Mahindra, India’s third-biggest EV maker, currently sells just one model, the XUV400, but it is slated to launch a new range of EVs next year.
The carmaker, known for its ‘Scorpio’ and ‘Thar’ sport utility vehicles (SUVs), expects electric variants to form 20% to 30% of its SUV sales by 2027.
“At this point in time, we feel good about the focus on EVs,” Mahindra Managing Director Anish Shah said in a post-earnings press conference.
However, “if it’s (hybrids) required, we’ll be ready for that … If there are significant changes in hybrid tech that cause it to be much more like an EV, then that’s something we’ll move into much faster,” he added.
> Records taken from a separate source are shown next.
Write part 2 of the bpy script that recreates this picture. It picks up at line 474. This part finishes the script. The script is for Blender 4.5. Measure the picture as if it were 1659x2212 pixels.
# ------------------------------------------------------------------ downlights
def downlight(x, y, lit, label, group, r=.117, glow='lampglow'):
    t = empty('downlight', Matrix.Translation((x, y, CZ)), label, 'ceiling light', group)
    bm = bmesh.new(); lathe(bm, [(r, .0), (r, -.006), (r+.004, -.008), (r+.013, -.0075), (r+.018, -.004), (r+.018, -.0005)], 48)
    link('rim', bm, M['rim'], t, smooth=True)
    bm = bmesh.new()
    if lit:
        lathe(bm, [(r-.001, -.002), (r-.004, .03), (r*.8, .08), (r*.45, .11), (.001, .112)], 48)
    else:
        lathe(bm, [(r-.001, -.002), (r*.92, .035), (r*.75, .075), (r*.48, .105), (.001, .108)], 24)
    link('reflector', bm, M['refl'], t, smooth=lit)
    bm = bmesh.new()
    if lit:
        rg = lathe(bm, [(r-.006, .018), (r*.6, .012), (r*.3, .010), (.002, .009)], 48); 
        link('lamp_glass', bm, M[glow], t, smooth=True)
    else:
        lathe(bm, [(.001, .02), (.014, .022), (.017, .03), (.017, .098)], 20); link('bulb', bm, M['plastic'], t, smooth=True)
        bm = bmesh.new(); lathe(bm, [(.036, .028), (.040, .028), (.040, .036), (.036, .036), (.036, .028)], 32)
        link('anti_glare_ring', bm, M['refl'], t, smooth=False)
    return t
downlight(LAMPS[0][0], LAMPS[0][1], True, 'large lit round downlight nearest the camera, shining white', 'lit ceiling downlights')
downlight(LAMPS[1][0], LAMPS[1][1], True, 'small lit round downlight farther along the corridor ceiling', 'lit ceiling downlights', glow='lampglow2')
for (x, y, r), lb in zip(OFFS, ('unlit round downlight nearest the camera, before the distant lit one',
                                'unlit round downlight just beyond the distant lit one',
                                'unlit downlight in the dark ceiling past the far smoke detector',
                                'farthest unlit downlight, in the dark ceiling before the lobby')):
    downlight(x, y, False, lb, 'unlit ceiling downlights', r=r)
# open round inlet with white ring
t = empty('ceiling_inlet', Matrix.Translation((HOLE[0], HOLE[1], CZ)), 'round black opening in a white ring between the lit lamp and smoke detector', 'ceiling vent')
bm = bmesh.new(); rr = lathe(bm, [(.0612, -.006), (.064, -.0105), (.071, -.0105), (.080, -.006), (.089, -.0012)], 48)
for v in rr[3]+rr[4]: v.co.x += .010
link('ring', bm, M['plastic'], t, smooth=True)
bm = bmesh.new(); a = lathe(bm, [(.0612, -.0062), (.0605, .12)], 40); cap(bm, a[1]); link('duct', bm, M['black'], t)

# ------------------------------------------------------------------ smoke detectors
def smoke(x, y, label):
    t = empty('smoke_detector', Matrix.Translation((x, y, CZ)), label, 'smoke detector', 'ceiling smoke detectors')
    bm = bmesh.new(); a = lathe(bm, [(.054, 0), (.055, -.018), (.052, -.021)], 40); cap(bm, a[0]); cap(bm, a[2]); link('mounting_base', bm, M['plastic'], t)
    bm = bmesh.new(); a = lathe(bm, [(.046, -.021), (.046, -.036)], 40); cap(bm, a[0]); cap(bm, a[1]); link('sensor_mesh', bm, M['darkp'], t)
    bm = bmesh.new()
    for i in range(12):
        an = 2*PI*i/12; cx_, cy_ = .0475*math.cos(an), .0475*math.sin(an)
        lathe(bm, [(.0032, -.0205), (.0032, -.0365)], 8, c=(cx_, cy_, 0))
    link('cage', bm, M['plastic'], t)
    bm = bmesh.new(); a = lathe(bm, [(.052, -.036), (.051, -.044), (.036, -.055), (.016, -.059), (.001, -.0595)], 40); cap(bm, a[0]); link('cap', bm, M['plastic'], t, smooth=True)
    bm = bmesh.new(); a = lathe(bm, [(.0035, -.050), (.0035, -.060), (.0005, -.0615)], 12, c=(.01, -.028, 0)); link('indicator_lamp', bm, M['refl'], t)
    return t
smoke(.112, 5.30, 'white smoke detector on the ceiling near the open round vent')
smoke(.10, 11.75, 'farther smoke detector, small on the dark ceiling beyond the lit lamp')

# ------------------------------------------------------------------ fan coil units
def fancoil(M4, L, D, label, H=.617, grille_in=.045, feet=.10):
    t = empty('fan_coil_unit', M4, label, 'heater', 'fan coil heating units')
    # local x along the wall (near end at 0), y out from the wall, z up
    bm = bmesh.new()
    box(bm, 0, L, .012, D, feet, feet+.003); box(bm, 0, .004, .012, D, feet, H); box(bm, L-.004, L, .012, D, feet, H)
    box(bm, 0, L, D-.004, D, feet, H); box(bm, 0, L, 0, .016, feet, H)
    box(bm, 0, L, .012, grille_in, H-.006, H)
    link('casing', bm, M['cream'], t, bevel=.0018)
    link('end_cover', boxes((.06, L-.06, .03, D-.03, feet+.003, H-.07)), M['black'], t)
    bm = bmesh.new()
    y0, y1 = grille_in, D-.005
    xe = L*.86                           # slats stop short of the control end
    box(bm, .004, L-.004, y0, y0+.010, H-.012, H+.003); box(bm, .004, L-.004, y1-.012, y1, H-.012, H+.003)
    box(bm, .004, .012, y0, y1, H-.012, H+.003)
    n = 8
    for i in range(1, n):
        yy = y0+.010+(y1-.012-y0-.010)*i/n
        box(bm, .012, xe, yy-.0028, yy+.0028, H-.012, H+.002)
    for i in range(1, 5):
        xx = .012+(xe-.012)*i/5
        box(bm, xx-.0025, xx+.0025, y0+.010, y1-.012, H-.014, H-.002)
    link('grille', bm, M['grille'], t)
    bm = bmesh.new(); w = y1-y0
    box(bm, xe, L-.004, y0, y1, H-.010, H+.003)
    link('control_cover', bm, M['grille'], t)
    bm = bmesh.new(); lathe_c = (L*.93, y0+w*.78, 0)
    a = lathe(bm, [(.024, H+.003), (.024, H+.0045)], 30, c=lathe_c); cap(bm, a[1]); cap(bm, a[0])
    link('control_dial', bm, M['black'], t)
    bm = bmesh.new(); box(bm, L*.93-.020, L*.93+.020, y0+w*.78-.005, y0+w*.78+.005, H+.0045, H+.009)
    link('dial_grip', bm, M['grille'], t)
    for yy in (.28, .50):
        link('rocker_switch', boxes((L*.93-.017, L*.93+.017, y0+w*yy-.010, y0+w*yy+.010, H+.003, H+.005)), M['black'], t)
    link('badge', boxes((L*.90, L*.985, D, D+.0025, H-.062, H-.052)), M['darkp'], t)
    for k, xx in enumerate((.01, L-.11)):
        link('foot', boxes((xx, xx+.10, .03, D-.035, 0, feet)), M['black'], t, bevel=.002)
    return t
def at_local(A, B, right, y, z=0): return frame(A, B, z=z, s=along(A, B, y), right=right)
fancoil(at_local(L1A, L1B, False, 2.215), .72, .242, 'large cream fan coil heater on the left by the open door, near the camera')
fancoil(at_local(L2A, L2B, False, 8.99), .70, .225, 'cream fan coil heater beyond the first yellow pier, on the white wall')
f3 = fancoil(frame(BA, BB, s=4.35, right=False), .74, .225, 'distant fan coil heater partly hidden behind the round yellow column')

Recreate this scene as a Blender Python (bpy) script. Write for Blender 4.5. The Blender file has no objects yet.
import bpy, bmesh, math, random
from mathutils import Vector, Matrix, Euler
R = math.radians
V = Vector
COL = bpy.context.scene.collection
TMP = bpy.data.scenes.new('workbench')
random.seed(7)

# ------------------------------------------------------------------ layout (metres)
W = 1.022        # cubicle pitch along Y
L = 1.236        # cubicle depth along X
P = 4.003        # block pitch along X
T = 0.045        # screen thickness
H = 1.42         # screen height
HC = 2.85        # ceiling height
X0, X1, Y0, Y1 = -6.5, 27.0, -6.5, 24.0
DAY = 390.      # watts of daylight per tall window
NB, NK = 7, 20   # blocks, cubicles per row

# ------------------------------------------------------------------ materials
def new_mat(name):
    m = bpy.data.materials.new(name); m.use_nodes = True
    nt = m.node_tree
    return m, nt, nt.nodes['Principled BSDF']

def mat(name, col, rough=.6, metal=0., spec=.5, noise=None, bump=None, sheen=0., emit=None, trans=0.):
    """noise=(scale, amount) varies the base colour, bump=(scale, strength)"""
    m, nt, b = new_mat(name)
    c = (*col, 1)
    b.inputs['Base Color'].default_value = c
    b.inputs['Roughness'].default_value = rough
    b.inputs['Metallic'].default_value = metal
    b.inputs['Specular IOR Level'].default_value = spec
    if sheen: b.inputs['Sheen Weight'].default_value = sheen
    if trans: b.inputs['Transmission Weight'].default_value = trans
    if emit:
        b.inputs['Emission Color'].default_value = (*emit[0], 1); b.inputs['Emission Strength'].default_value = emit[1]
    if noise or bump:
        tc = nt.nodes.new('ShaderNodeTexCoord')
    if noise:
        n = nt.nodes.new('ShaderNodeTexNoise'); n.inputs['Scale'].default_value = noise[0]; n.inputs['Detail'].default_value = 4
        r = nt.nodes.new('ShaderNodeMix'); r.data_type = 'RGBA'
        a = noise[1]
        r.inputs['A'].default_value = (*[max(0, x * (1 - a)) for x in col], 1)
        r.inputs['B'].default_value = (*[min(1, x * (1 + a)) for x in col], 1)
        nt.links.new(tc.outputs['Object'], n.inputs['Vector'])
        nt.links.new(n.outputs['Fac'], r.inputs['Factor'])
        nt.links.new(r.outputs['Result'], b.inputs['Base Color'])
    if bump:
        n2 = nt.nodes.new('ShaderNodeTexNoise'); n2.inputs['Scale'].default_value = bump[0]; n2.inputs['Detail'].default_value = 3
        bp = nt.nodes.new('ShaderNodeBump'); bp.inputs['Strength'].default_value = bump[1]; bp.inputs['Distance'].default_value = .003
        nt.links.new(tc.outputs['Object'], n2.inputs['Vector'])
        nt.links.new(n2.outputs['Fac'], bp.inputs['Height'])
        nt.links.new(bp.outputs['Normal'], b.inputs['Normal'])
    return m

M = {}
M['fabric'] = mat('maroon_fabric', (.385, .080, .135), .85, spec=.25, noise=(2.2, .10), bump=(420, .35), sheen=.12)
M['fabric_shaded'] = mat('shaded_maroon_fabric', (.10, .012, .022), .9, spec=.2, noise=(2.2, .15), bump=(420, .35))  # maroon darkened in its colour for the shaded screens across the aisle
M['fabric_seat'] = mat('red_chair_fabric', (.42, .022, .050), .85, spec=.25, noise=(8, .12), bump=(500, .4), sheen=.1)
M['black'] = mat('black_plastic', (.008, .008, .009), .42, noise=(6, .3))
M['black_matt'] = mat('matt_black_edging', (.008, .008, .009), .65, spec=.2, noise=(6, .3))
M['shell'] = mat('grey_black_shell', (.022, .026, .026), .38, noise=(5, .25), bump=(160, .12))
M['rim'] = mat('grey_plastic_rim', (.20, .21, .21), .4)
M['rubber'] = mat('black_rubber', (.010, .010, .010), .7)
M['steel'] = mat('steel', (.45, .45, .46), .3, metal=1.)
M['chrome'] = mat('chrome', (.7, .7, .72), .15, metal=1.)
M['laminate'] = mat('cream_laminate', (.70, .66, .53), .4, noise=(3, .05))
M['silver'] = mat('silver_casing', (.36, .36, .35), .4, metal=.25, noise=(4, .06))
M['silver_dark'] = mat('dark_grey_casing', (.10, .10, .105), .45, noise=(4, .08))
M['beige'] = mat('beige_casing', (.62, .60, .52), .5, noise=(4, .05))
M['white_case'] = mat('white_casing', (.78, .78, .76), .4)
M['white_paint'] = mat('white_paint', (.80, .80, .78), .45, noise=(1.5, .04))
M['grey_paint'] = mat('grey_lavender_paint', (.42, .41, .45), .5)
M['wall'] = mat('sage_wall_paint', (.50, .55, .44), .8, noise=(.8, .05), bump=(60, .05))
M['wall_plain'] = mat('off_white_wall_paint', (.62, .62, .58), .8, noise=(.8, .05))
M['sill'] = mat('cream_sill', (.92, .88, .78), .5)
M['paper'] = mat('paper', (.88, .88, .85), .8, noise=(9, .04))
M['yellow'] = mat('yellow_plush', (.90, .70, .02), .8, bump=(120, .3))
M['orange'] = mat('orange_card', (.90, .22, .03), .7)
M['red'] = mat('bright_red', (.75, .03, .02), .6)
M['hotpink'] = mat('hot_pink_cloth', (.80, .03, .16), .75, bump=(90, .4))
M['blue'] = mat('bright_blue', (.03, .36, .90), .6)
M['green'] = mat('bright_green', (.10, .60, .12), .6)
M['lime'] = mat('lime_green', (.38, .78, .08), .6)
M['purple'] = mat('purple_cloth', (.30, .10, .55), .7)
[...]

Automakers are increasingly diversifying their strategy to look beyond EVs and Shah’s comments come less than a month after Reuters reported that the Hyundai Motor Group plans to launch its first hybrid cars in India as early as 2026.
Hybrids – which use a gasoline powertrain and electric motor – and EVs contributed 2% each to India’s overall passenger vehicle sales in fiscal year 2024.
Earlier in the day, Mahindra topped quarterly profit estimates on steady sales of its SUVs.
Shares of the company rose as much as 4% to a record high, before paring some gains to close up 3%.